The show picks up at a critical juncture in the artist’s life – one that saw him living in a loft in Tribeca and teaching at the Parsons School of Design. It was during this time that he began to salvage old boards and transform them into sculptural canvases that were painted on the front and sides, and later assembled into groupings to create various compositions. Inspired by the moody palette of Mark Rothko, as well as by his own life experiences – friends, family, and his urban surroundings in particular – Scully began to create the textured, tactile works that remain at the core of his practice today. “By striping up each panel separately, and forcing them together,” says Scully, “I was making romantic portraits of the city: all based on collision, pressure and disharmony.”

 

The gallery’s five-storey townhouse on Manhattan’s Upper East Side is showing significant works including A Green Place, 1987 ($1.2m, first picture) and Stranger, 1987 ($1.6m, second picture) – two oil-on-linen paintings that are each comprised of stripes in rich, saturated tones. Two of the works on view – By Night and By Day, 1983, and Secret Sharer,1989 – are reserved for museum-only acquisition, while others including A Bedroom in Venice, a sombre work from 1988, are on loan from the Museum of Modern Art.
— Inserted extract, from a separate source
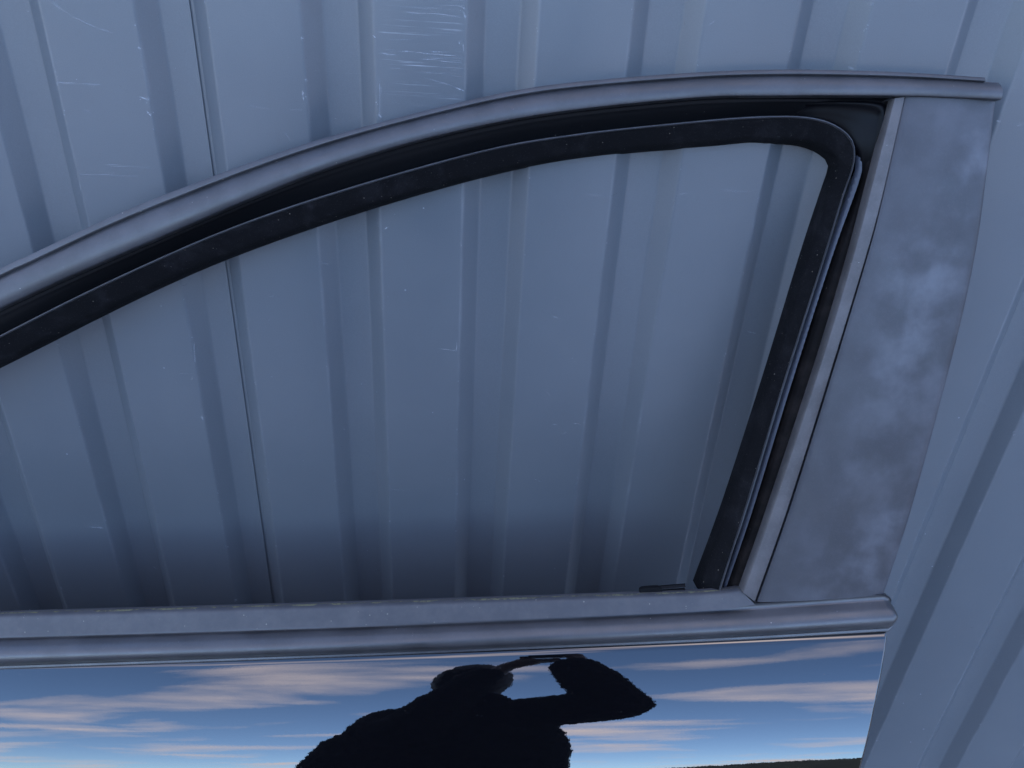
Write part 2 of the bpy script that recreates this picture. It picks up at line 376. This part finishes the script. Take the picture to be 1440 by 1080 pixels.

Also on show are smaller, more intimate oil-on-board paintings including Kasos, 1982, and Ridge, 1982. These are beautifully juxtaposed with bigger, bolder works such as Music, 1986, which employs impasto paint brushwork in hues ranging from deep orange to midnight blue.

 

Assembled as a group, the 20 works in the exhibition offer a three-dimensional survey of Scully’s turn toward earthy colours, light and texture.